現時点でジェンティルドンナ、オルフェーヴル、ロードカナロアと十分資格があると思える候補が控えているし、記念事業の一環としての特別投票は今後もありだろう。

2015-04-29追記

競走カテゴリーの多様化により、あらゆる路線から活躍馬が出ていることなどから票が割れ、顕彰馬が選出されづらい状況にあるなか、顕彰馬としてふさわしい馬が適切に選出されることを目的とし、本年度より記者の持ち票を過去の特別投票と同じひとり4票とするほか、投票時期を6月~7月上旬、発表を9月とするなど規定が一部変更となった。

持ち票4は毎年だとちょっと多いかな、という気もする。記念事業の一環くらいでよかったのでは。

最強世代?

エルコンドルの生まれた95年世代は、彼のほかに春秋盾連覇のスペシャルウィーク、グランプリ三連覇のグラスワンダー、マイルGI連覇のエアジハード、二冠馬セイウンスカイ、ダートの猛者ウイングアロータイキシャトルを破ったマイネルラヴ、海外スプリントG1を2勝のアグネスワールドなど牡馬に強豪が目白押し。層の厚さでは近年まれに見る当たり年だった(反面牝馬は・・・例年並みかそれ以下?)。

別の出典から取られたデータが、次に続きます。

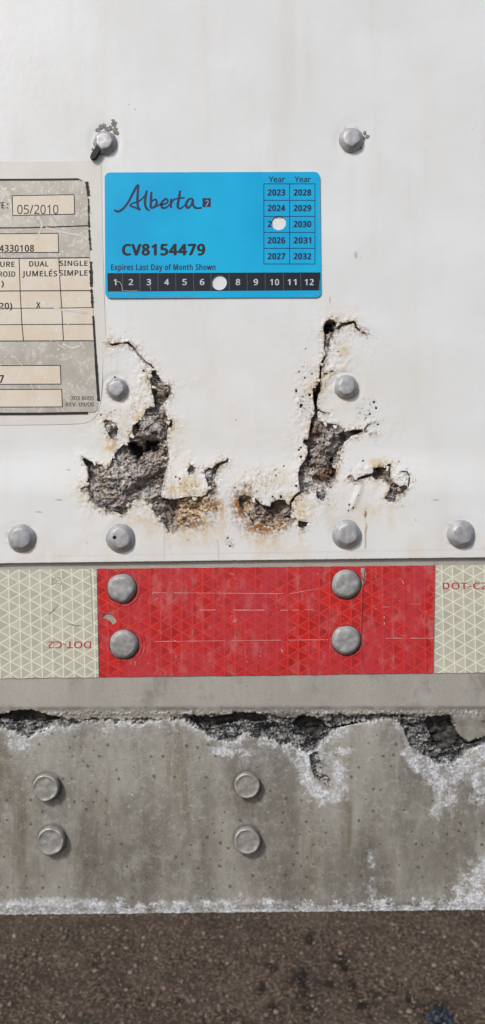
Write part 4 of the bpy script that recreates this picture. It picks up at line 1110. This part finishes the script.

ハイレベルな争いを生んだ背景には、骨折休養を挟んだグラスワンダーを除き98年、99年をみな順調にレースに使えていたこともあるだろう。

>> 参考記事

実は二代目

1989年産の渡邊隆氏の持ち馬に同名の馬が存在した。父スリルショー、母トウコウボレロ。

>> 参考記事

こんな賞も

海外出走ケンタッキー州産馬の99年チャンピオンにも選出された。世界一の馬産地であるケンタッキーでの代表というのは実は凄いことなのだろうけど、他に例がないだけにイマイチ実感が沸かない?

スタリオンシリーズ

ホッカイドウ競馬ではレースごとに種牡馬の名前を付け、そのレースで一着になった馬主に対して、本賞金の他にレース名となった種牡馬の種付け権を与えるというスタリオンシリーズを開催しており、その中にエルコンドルパサー特別も存在する。

2000年の勝ち馬フレアリングマズル(父ホワイトマズル)はその後南関東三冠路線に進出、惜しくも優勝はなかったがすべて3着以内と堅実な走りを見せた。古馬になって短距離路線に転換、重賞三連勝と大活躍した。なおフレアリングマズルは同年のスペシャルウィーク特別も制している。

2001年の勝ち馬はアサティスダイオー(父アサティス)。こちらも南関東に移籍し、準重賞を制し、三冠路線を歩んだが、重賞制覇までは届いていない。

ホースメンの視点

若手よりも大川慶次郎や野平祐二といった年配の競馬関係者の中でエルコンドルパサーの評価が高い。これはかつて外国馬にコテンパテンにやられた過去や海外遠征の困難さを身に染みて知っているからではないだろうか。大川はレース中テレビに向かって「がんばれ、がんばれ」と叫び続けていた。野平はレースが終わり人気の無くなったロンシャン競馬場で、ひとり思いを噛み締めていたという。ふたりとも故人であるが、彼らが存命中にエルコンドルパサーの凱旋門賞を観戦できたことは幸いだったように思う。

その他

現役時の調教時計

基本的にウッド主体で、坂路はほとんど使用しなかった。

脚注

生涯連対率100%
無敗よりも条件が緩いにも関わらず、現役含め14頭しか存在しない。グレード制導入以降、生涯連対率100%のまま引退したG1ホースは、年代の古い順にアグネスフローラ、リンドシェーバー、ミホノブルボン、フジキセキ、エルコンドルパサー、アグネスタキオン、シーザリオ、ダイワスカーレット(現役)の8頭。古馬G1という条件ではエルコンドルパサーのみ。グレード制導入以前に遡ると、旧八大競走を制した生涯連対率100%の馬はガヴアナー、ミナミホマレ、クリフジ、トキノミノル、シンザンがいる(持ち込みによる制限でクラシック出走資格の無かったマルゼンスキーも、事実上同等の扱いだろう)。